As duas empresas credenciadas atualmente em Porto Alegre, a cazaquistanesa Jet e a russa Whoosh, operam praticamente nos mesmos bairros: Rio Branco, Cidade Baixa, Bom Fim, Centro Histórico, Menino Deus, Cristal, Floresta, Praia de Belas e, no caso da Whoosh, Moinhos de Vento e Floresta.

 

Capturas de tela dos aplicativos mostram áreas de circulação das patinetes de cada empresa

A Jet informou que escolheu a região para operar por ter maior fluxo de trânsito e pessoas, incluindo o Terminal Parobé, e já contar com a devida infraestrutura cicloviária. A empresa diz que, a médio prazo, pretende expandir a área de abrangência para bairros como Floresta, Moinhos de Vento, Petrópolis, Três Figueiras e São João.

“É pura e simples viabilidade comercial”, avalia Borello. “Eles colocam a patinete onde tem público e onde vai vender o produto. A Cidade Baixa, por exemplo, não é lugar de gente rica, mas tem muita gente se deslocando, tem demanda. O Moinhos, além de ter demanda, tem moradores com poder aquisitivo”, explica. “Não há uma estratégia de colocar em alguns lugares que precisa, para ajudar as pessoas como parte de uma política de mobilidade. É uma integração de modais proposta pelo negócio, não pela mobilidade, e que acaba se essas empresas forem embora”.

A SMMU alega que as patinetes, assim como as bicicletas compartilhadas, são equipamentos importantes para a micromobilidade e podem ser usados em distâncias curtas como complemento ao transporte coletivo para a chamada “última milha”. Trata-se da distância que a pessoa percorre, por exemplo, do terminal de ônibus até a residência. “Incentivamos a colocação das estações de bicicleta e as estações virtuais de patinetes próximo a terminais de ônibus”, informa a pasta.

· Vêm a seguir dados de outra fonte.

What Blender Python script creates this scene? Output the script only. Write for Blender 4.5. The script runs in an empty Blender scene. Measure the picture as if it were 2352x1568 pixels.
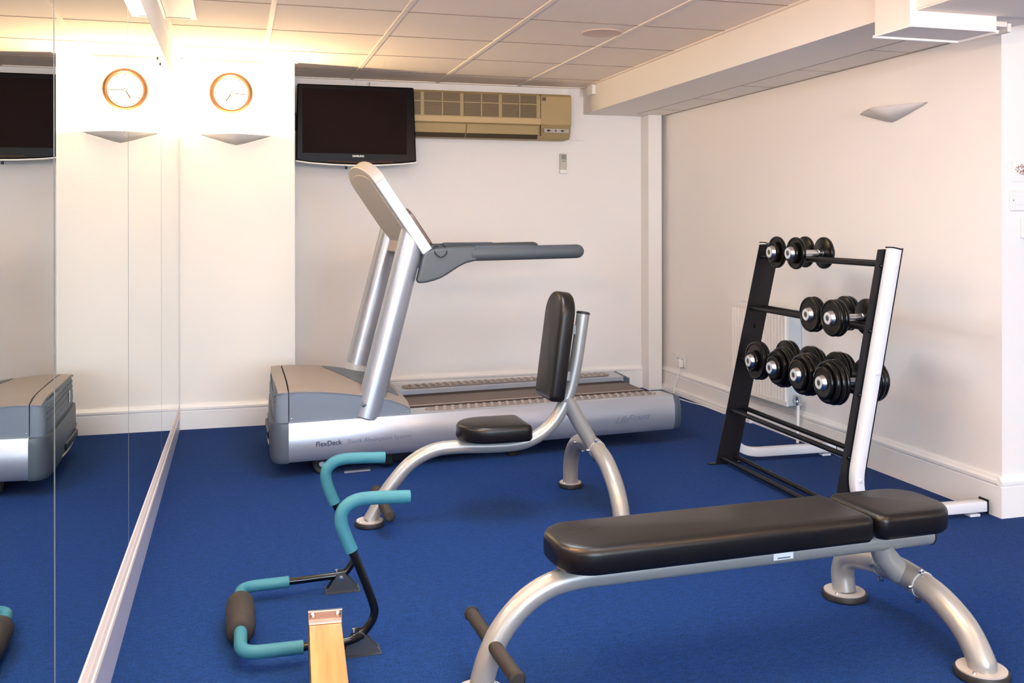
import bpy, bmesh, math, random
from mathutils import Vector, Matrix
random.seed(7)
PI = math.pi
C = bpy.context.scene.collection
# ---------------------------------------------------------------- measured room
CH = 1.2266                       # camera height
XM, XP, YP, YB, XR, YN = -0.328, 0.349, 6.113, 6.712, 3.0754, 3.3145
HC = 2.224
BX, BZ = 2.463, 2.035
YF = -3.4                         # wall behind the camera
XE = 5.2                          # far right wall of the wide part

# ---------------------------------------------------------------- materials
def mat(name, col, rough=0.5, metal=0.0, spec=0.5, coat=0.0, bump=None, mottle=None, coatr=0.1):
    m = bpy.data.materials.new(name); m.use_nodes = True
    nt = m.node_tree; b = nt.nodes['Principled BSDF']
    b.inputs['Base Color'].default_value = (*col, 1)
    b.inputs['Roughness'].default_value = rough
    b.inputs['Metallic'].default_value = metal
    b.inputs['Specular IOR Level'].default_value = spec
    b.inputs['Coat Weight'].default_value = coat
    b.inputs['Coat Roughness'].default_value = coatr
    tc = nt.nodes.new('ShaderNodeTexCoord')
    if mottle:
        sc, amt = mottle
        n = nt.nodes.new('ShaderNodeTexNoise'); n.inputs['Scale'].default_value = sc; n.inputs['Detail'].default_value = 5
        nt.links.new(tc.outputs['Object'], n.inputs['Vector'])
        mx = nt.nodes.new('ShaderNodeMix'); mx.data_type = 'RGBA'
        mx.inputs[6].default_value = (*[c*(1-amt) for c in col], 1)
        mx.inputs[7].default_value = (*[min(1, c*(1+amt)) for c in col], 1)
        nt.links.new(n.outputs['Fac'], mx.inputs[0]); nt.links.new(mx.outputs[2], b.inputs['Base Color'])
    if bump:
        sc, st = bump
        n = nt.nodes.new('ShaderNodeTexNoise'); n.inputs['Scale'].default_value = sc; n.inputs['Detail'].default_value = 4
        nt.links.new(tc.outputs['Object'], n.inputs['Vector'])
        bp_ = nt.nodes.new('ShaderNodeBump'); bp_.inputs['Strength'].default_value = st; bp_.inputs['Distance'].default_value = 0.002
        nt.links.new(n.outputs['Fac'], bp_.inputs['Height']); nt.links.new(bp_.outputs['Normal'], b.inputs['Normal'])
    return m

M = {}
M['wall'] = mat('wall_paint', (0.82, 0.795, 0.775), 0.75, spec=0.25, bump=(60, 0.15), mottle=(2.5, 0.015))
M['pillar'] = mat('pillar_paint', (0.82, 0.79, 0.74), 0.7, spec=0.25, bump=(60, 0.15))
M['gloss_white'] = mat('white_gloss_paint', (0.82, 0.81, 0.80), 0.35, spec=0.4, mottle=(6, 0.02))
M['beam'] = mat('beam_paint', (0.80, 0.76, 0.71), 0.75, spec=0.2)
M['tile'] = mat('ceiling_tile', (0.87, 0.765, 0.665), 0.9, spec=0.1, bump=(90, 0.4), mottle=(1.3, 0.02))
M['tee'] = mat('ceiling_tee', (0.84, 0.74, 0.64), 0.6, spec=0.4)
M['silver'] = mat('silver_powder_coat', (0.31, 0.315, 0.305), 0.34, metal=0.35, spec=0.5, coat=0.25, coatr=0.25, mottle=(30, 0.03))
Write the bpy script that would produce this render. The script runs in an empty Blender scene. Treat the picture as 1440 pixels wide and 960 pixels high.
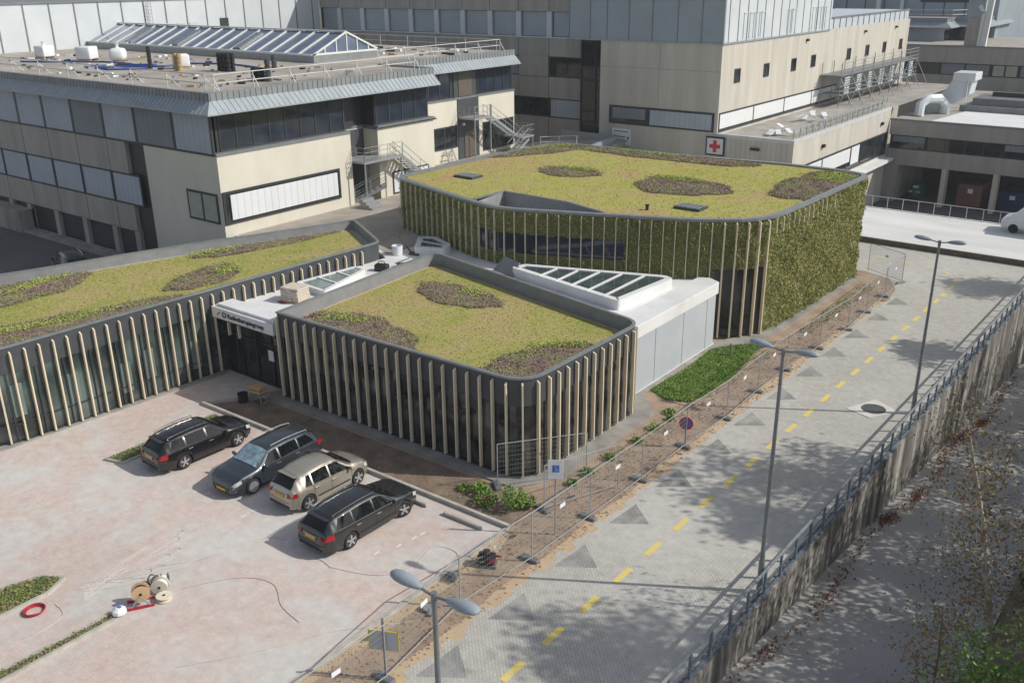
import bpy, bmesh, math, random
import numpy as np
from mathutils import Vector, Matrix
from mathutils.geometry import tessellate_polygon
R = math.radians
random.seed(7); rng = np.random.default_rng(11)
scene = bpy.context.scene
col = scene.collection

# ------------------------------------------------------------------ materials
def new_mat(name):
    m = bpy.data.materials.new(name); m.use_nodes = True
    nt = m.node_tree; b = nt.nodes['Principled BSDF']
    return m, nt, b
def noise(nt, vec, scale, detail=4, rough=.55, dist=0):
    n = nt.nodes.new('ShaderNodeTexNoise'); n.inputs['Scale'].default_value = scale
    n.inputs['Detail'].default_value = detail; n.inputs['Roughness'].default_value = rough
    n.inputs['Distortion'].default_value = dist
    if vec is not None: nt.links.new(vec, n.inputs['Vector'])
    return n.outputs['Fac']
def ramp(nt, fac, stops):
    r = nt.nodes.new('ShaderNodeValToRGB'); e = r.color_ramp.elements
    while len(e) < len(stops): e.new(.5)
    for i, (p, c) in enumerate(stops):
        e[i].position = p; e[i].color = (c, c, c, 1) if not hasattr(c, '__len__') else (*c, 1)
    nt.links.new(fac, r.inputs['Fac']); return r.outputs['Color']
def mixc(nt, fac, a, b, mode='MIX'):
    m = nt.nodes.new('ShaderNodeMix'); m.data_type = 'RGBA'; m.blend_type = mode
    for s, v in ((m.inputs['Factor'], fac), (m.inputs['A'], a), (m.inputs['B'], b)):
        if hasattr(v, 'links') or hasattr(v, 'is_linked'): nt.links.new(v, s)
        elif hasattr(v, '__len__'): s.default_value = (*v, 1)
        else: s.default_value = v
    return m.outputs['Result']
def objvec(nt, rot=0, scl=(1, 1, 1)):
    t = nt.nodes.new('ShaderNodeTexCoord'); g = nt.nodes.new('ShaderNodeNewGeometry')
    mp = nt.nodes.new('ShaderNodeMapping'); mp.inputs['Rotation'].default_value = (0, 0, rot); mp.inputs['Scale'].default_value = scl
    nt.links.new(g.outputs['Position'], mp.inputs['Vector']); return mp.outputs['Vector']
def bump(nt, b, h, strength, dist=.02):
    n = nt.nodes.new('ShaderNodeBump'); n.inputs['Strength'].default_value = strength; n.inputs['Distance'].default_value = dist
    nt.links.new(h, n.inputs['Height']); nt.links.new(n.outputs['Normal'], b.inputs['Normal'])
def M(name, c, c2=None, rough=.8, scale=1.5, metal=0, bmp=0, stretch=(1, 1, 1), lo=.35, hi=.65, spec=.5, coat=0, bscale=12):
    """a surface whose colour drifts between c and c2 (wear and dirt), with an optional fine bump"""
    m, nt, b = new_mat(name)
    v = objvec(nt, 0, stretch)
    c2 = c2 or tuple(x * .86 for x in c)
    f1 = noise(nt, v, scale, 6, .6)
    nt.links.new(ramp(nt, f1, [(lo, c), (hi, c2)]), b.inputs['Base Color'])
    b.inputs['Roughness'].default_value = rough; b.inputs['Metallic'].default_value = metal
    b.inputs['Specular IOR Level'].default_value = spec
    if coat: b.inputs['Coat Weight'].default_value = coat; b.inputs['Coat Roughness'].default_value = .06
    if bmp: bump(nt, b, noise(nt, v, bscale, 5, .65), bmp)
    return m
def leafmat(name, cols, rough=.75, patch=.6):
    """foliage: every leaf its own tone, drifting in patches"""
    m, nt, b = new_mat(name)
    g = nt.nodes.new('ShaderNodeNewGeometry'); v = objvec(nt)
    f = noise(nt, v, patch, 8, .68, .8)
    mx = nt.nodes.new('ShaderNodeMath'); mx.operation = 'MULTIPLY_ADD'; mx.inputs[1].default_value = .24
    nt.links.new(g.outputs['Random Per Island'], mx.inputs[0])
    sub = nt.nodes.new('ShaderNodeMath'); sub.operation = 'MULTIPLY_ADD'; sub.inputs[1].default_value = 2.4; sub.inputs[2].default_value = -.85
    nt.links.new(f, sub.inputs[0]); nt.links.new(sub.outputs[0], mx.inputs[2])
    n = len(cols)
    nt.links.new(ramp(nt, mx.outputs[0], [(.05 + .9 * i / (n - 1), c) for i, c in enumerate(cols)]), b.inputs['Base Color'])
    b.inputs['Roughness'].default_value = rough; b.inputs['Specular IOR Level'].default_value = .25
    return m

# --- ground
def paving(name, c1, c2, c3, mortar, bw, bh, rot, patch=.25, dirt=None, ms=.012):
    m, nt, b = new_mat(name); v = objvec(nt, rot)
    br = nt.nodes.new('ShaderNodeTexBrick'); br.inputs['Scale'].default_value = 1
    br.inputs['Brick Width'].default_value = bw; br.inputs['Row Height'].default_value = bh
    br.inputs['Mortar Size'].default_value = ms; br.inputs['Mortar Smooth'].default_value = .3
    br.inputs['Color1'].default_value = (*c1, 1); br.inputs['Color2'].default_value = (*c2, 1); br.inputs['Mortar'].default_value = (*mortar, 1)
    nt.links.new(v, br.inputs['Vector'])
    v0 = objvec(nt)
    cc = mixc(nt, ramp(nt, noise(nt, v0, patch, 7, .62, .6), [(.42, 0), (.62, .85)]), br.outputs['Color'], c3)
    f2 = noise(nt, v0, 2.3, 6, .7)
    cc = mixc(nt, .45, cc, ramp(nt, f2, [(.3, .35), (.7, .65)]), 'OVERLAY')
    f3 = noise(nt, v0, .09, 3, .5)
    cc = mixc(nt, .5, cc, ramp(nt, f3, [(.35, .44), (.65, .56)]), 'OVERLAY')
    nt.links.new(cc, b.inputs['Base Color']); b.inputs['Roughness'].default_value = .88
    b.inputs['Specular IOR Level'].default_value = .3
    bump(nt, b, br.outputs['Fac'], -.25, .01)
    return m
PAVE_RED = paving('pink brick paving', (.62, .485, .425), (.55, .45, .405), (.56, .55, .52), (.50, .45, .40), .205, .105, R(1), .33)
PAVE_GREY = paving('grey block road', (.495, .48, .43), (.435, .42, .375), (.485, .47, .43), (.34, .325, .29), .21, .105, R(46), .12, ms=.014)
PAVE_DARK = paving('dark block patch', (.295, .292, .275), (.25, .248, .235), (.37, .365, .34), (.20, .198, .185), .21, .105, R(46), .5, ms=.014)
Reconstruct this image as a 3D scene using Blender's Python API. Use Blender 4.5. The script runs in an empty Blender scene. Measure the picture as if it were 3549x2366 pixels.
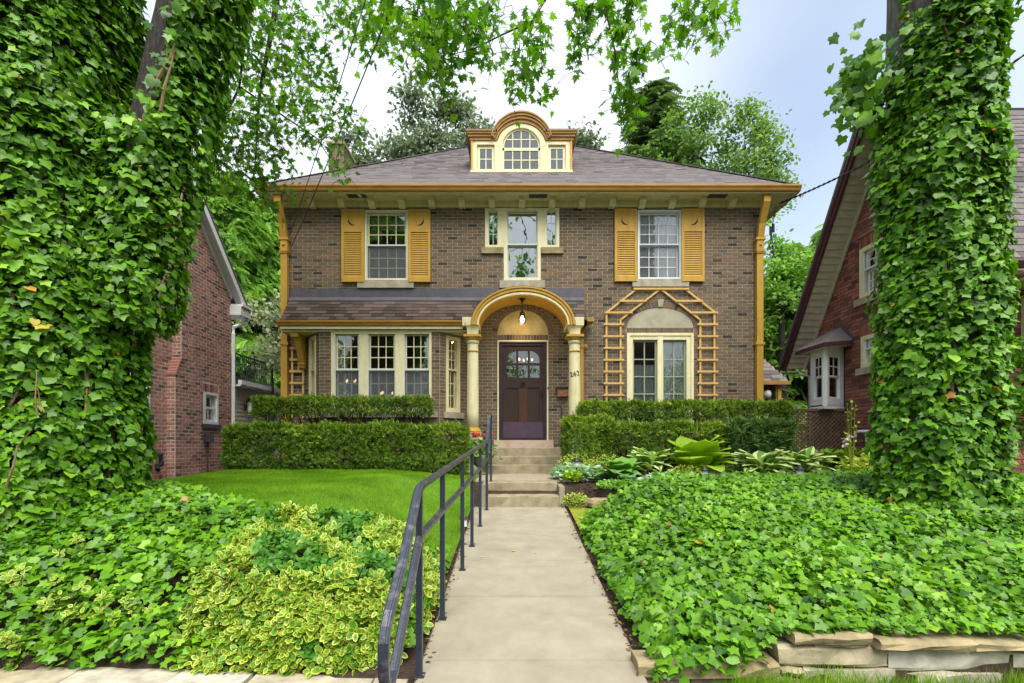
import bpy, math, random
import numpy as np
from mathutils import Vector, Matrix
R = math.radians
random.seed(7)
rng = np.random.default_rng(7)
SC = bpy.context.scene
COL = SC.collection

# ------------------------------------------------------------------ camera, sky, sun, exposure
FOC, CX, HY = 1700.0, 1774.5, 1540.0          # focal length, centre column and horizon row (3549 px wide frame)
EYE = 1.6                                     # height of the eye above the public pavement
cam_data = bpy.data.cameras.new('camera')
cam_data.sensor_width = 36.0
cam_data.lens = FOC / 3549 * 36.0
cam_data.shift_y = (HY - 1183.0) / 3549
cam_data.clip_start = 0.05
cam_data.clip_end = 900
cam = bpy.data.objects.new('camera', cam_data)
cam.rotation_euler = (R(90), 0, 0)
COL.objects.link(cam)
SC.camera = cam

SUN_EL, SUN_AZ = 57.0, 164.0                  # degrees; azimuth clockwise from +Y, so the light comes from behind the viewer
world = bpy.data.worlds.new('World')
SC.world = world
world.use_nodes = True
wn, wl = world.node_tree.nodes, world.node_tree.links
wn.clear()
sky = wn.new('ShaderNodeTexSky'); sky.sky_type = 'NISHITA'; sky.sun_disc = False
sky.sun_elevation = R(SUN_EL); sky.sun_rotation = R(SUN_AZ)
sky.air_density = 1.0; sky.dust_density = 1.5; sky.ozone_density = 1.2
tc = wn.new('ShaderNodeTexCoord')
mp = wn.new('ShaderNodeMapping'); mp.inputs['Location'].default_value = (0.62, 0.1, 0.15)
cn = wn.new('ShaderNodeTexNoise'); cn.inputs['Scale'].default_value = 1.35; cn.inputs['Detail'].default_value = 3.5
cn.inputs['Roughness'].default_value = 0.45
cr = wn.new('ShaderNodeValToRGB')
cr.color_ramp.elements[0].position = 0.30; cr.color_ramp.elements[0].color = (0.25, 0.25, 0.25, 1)
cr.color_ramp.elements[1].position = 0.62; cr.color_ramp.elements[1].color = (1, 1, 1, 1)
mx = wn.new('ShaderNodeMix'); mx.data_type = 'RGBA'
cloud = wn.new('ShaderNodeVectorMath'); cloud.operation = 'SCALE'
cloud.inputs[0].default_value = (0.86, 0.935, 1.0); cloud.inputs['Scale'].default_value = 5.0
bg = wn.new('ShaderNodeBackground'); bg.inputs['Strength'].default_value = 0.074
wo = wn.new('ShaderNodeOutputWorld')
wl.new(tc.outputs['Generated'], mp.inputs['Vector']); wl.new(mp.outputs['Vector'], cn.inputs['Vector'])
wl.new(cn.outputs['Fac'], cr.inputs['Fac']); wl.new(cr.outputs['Color'], mx.inputs['Factor'])
wl.new(sky.outputs['Color'], mx.inputs[6]); wl.new(cloud.outputs['Vector'], mx.inputs[7])
wl.new(mx.outputs[2], bg.inputs['Color']); wl.new(bg.outputs[0], wo.inputs[0])

sun_data = bpy.data.lights.new('sun', 'SUN')
sun_data.energy = 1.5; sun_data.angle = R(50); sun_data.color = (1.0, 0.95, 0.87)
sun = bpy.data.objects.new('sun', sun_data)
sun.rotation_euler = (R(90 - SUN_EL), 0, R(180 - SUN_AZ))
COL.objects.link(sun)

SC.view_settings.view_transform = 'Standard'
SC.view_settings.look = 'None'
SC.view_settings.gamma = 1.0
SC.view_settings.use_curve_mapping = False
SC.view_settings.exposure = 1.82
SC.render.engine = 'CYCLES'
SC.cycles.use_denoising = True
SC.cycles.max_bounces = 7
SC.cycles.transparent_max_bounces = 12
SC.cycles.sample_clamp_indirect = 4.0

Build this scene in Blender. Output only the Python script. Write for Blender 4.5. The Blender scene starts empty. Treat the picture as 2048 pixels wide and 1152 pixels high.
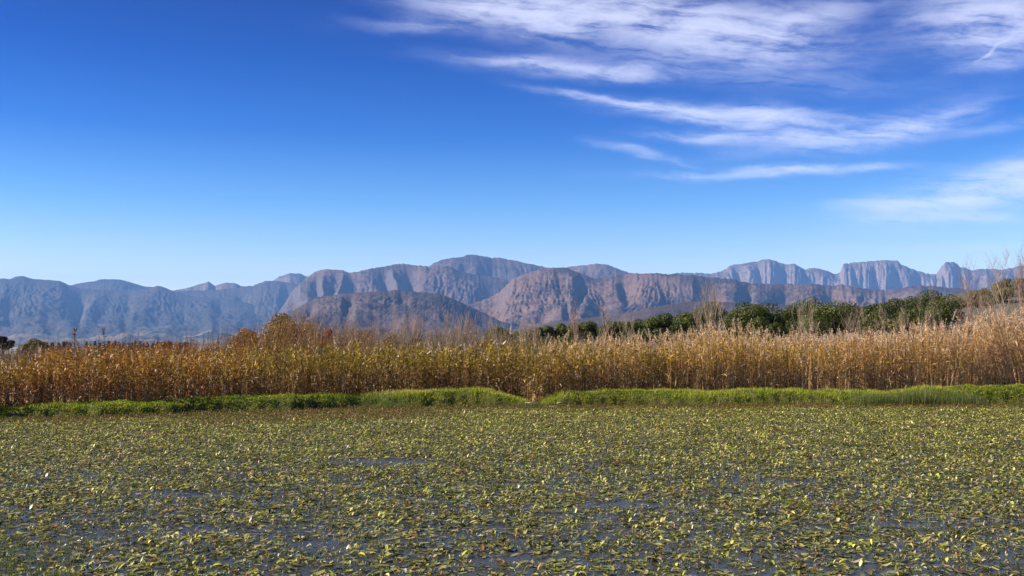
import bpy, math, random
import numpy as np
from mathutils import Vector

# ------------------------------------------------------------------ camera
S = bpy.context.scene
COL = S.collection
F = 2010.0                       # focal length in photo pixels (2048 wide)
CZ = 2.8                         # camera height above the pond
PITCH = math.atan((682 - 576) / F)
cam = bpy.data.objects.new('camera', bpy.data.cameras.new('camera'))
COL.objects.link(cam)
cam.location = (0, 0, CZ)
cam.rotation_euler = (math.pi / 2 + PITCH, 0, 0)
cam.data.sensor_width = 36
cam.data.lens = 36 * F / 2048
cam.data.clip_start = 0.1
cam.data.clip_end = 90000
S.camera = cam

SUN_EL, SUN_AZ = math.radians(33), math.radians(-96)   # azimuth clockwise from +Y (view direction)
EXPOSURE = 1.08
SKY_STRENGTH = 0.086


def ray(px, py):
    """photo pixel -> (x/y, z/y) slopes in the world"""
    a = (np.asarray(px, float) - 1024) / F
    b = (576 - np.asarray(py, float)) / F
    c, s = math.cos(PITCH), math.sin(PITCH)
    d = c - b * s
    return a / d, (b * c + s) / d


def at(px, py, Y):
    u, w = ray(px, py)
    return float(u * Y), float(Y), float(CZ + w * Y)


# ------------------------------------------------------------------ node helper
class NT:
    def __init__(self, tree):
        self.t = tree
        tree.nodes.clear()

    def n(self, typ, **kw):
        nd = self.t.nodes.new(typ)
        for k, v in kw.items():
            setattr(nd, k, v)
        return nd

    def set(self, sock, v):
        if isinstance(v, bpy.types.NodeSocket):
            self.t.links.new(v, sock)
        elif v is not None:
            sock.default_value = v

    def m(self, op, a, b=None, c=None, clamp=False):
        nd = self.n('ShaderNodeMath', operation=op)
        nd.use_clamp = clamp
        for i, v in enumerate((a, b, c)):
            if v is not None:
                self.set(nd.inputs[i], v)
        return nd.outputs[0]

    def vm(self, op, a, b=None):
        nd = self.n('ShaderNodeVectorMath', operation=op)
        self.set(nd.inputs[0], a)
        if b is not None:
            self.set(nd.inputs[1], b)
        return nd.outputs[0]

    def mix(self, f, a, b, mode='MIX'):
        nd = self.n('ShaderNodeMix', data_type='RGBA', blend_type=mode)
        self.set(nd.inputs[0], f)
        self.set(nd.inputs[6], a)
        self.set(nd.inputs[7], b)
        return nd.outputs[2]

    def noise(self, vec, scale, detail=4, rough=0.55, dist=0.0):
        nd = self.n('ShaderNodeTexNoise')
        if vec is not None:
            self.set(nd.inputs['Vector'], vec)
        nd.inputs['Scale'].default_value = scale
        nd.inputs['Detail'].default_value = detail
        nd.inputs['Roughness'].default_value = rough
        nd.inputs['Distortion'].default_value = dist
        return nd.outputs['Fac']

    def ss(self, v, lo, hi, a=0.0, b=1.0):
        nd = self.n('ShaderNodeMapRange', interpolation_type='SMOOTHSTEP')
        self.set(nd.inputs[0], v)
        nd.inputs[1].default_value = lo
        nd.inputs[2].default_value = hi
        nd.inputs[3].default_value = a
        nd.inputs[4].default_value = b
        return nd.outputs[0]

    def ramp(self, v, stops):
        nd = self.n('ShaderNodeValToRGB')
        self.set(nd.inputs[0], v)
        el = nd.color_ramp.elements
        while len(el) < len(stops):
            el.new(0.5)
        for e, (p, c) in zip(el, stops):
            e.position = p
            e.color = (*c, 1)
        return nd.outputs[0]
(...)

A Jet diz que está “empenhada em tornar o seu serviço mais acessível à população”. Em nota, argumenta que faz isso viabilizando a recarga de saldos via Pix e oferecendo uma assinatura mensal de R$ 9,99 em que há gratuidade na taxa de ativação do veículo (no início de cada viagem), acrescido somente o valor do uso por minuto.

A taxa para ativação do veículo é de R$ 1,90, acrescentada da tarifa dinâmica de uso por minuto: dias de semana a R$ 0,59, à noite por R$ 0,79, e aos fins de semana, entre R$ 0,79 e R$ 0,89. Em dias úteis, das 6h às 10h, a tarifa é de R$ 0,39 por minuto.

As patinetes voltaram a Porto Alegre em outubro do ano passado, após um período sem nenhuma empresa operando na Capital. A Grow – fusão das startups Yellow e Grin – encerrou o serviço ainda em 2020. Em outros países, a discussão sobre patinetes é mais antiga. Elas foram proibidas em Paris, por exemplo, pela dificuldade em regular o setor.

Ainda em 2019, um estudo elaborado nos EUA mostrou que as patinetes não são a melhor solução para despoluir as cidades. Desde a fabricação, o envio e o transporte dos equipamentos (no caso dos que precisam ser retirados de circulação para a recarga), ocorre a emissão de CO2. A pesquisa conclui que o aumento da vida útil dos veículos, a redução da distância de recolha e distribuição e a utilização de estratégias de carregamento menos frequentes podem reduzir significativamente os impactos ambientais adversos.

 

Estacionamento de patinetes próximo ao Terminal Parobé, no Centro Histórico. Foto: Isabelle Rieger/Sul21

“As patinetes não tiram os carros da rua. Quem utiliza não é o motorista”, afirma Borello. “As viagens são curtas, complementares, pequenas distâncias. É mais um veículo para as pessoas não se moverem de forma ativa, principalmente caminhando, o que tem impacto sobre a saúde coletiva. Nesse ponto tem um certo prejuízo, mas se fosse melhor pensado, essa alternativa para a última milha seria boa para pessoas com dificuldade motora”, reforça.

A Jet estima que a frota possa ser renovada de três a, no máximo, cinco anos. “Buscamos reutilizar os componentes dos veículos, por exemplo, na reposição dos materiais sobressalentes. Em caso de peças com defeitos, entregamos para empresas especializadas a fim do descarte ecologicamente adequado, e de acordo com as normas ambientais”, diz a nota. A empresa informou ainda que a equipe substitui apenas as baterias das patinetes “geralmente nos principais pontos de estacionamento”. A Whoosh opera da mesma forma, substituindo as baterias ao invés de recolher as patinetes para recarga.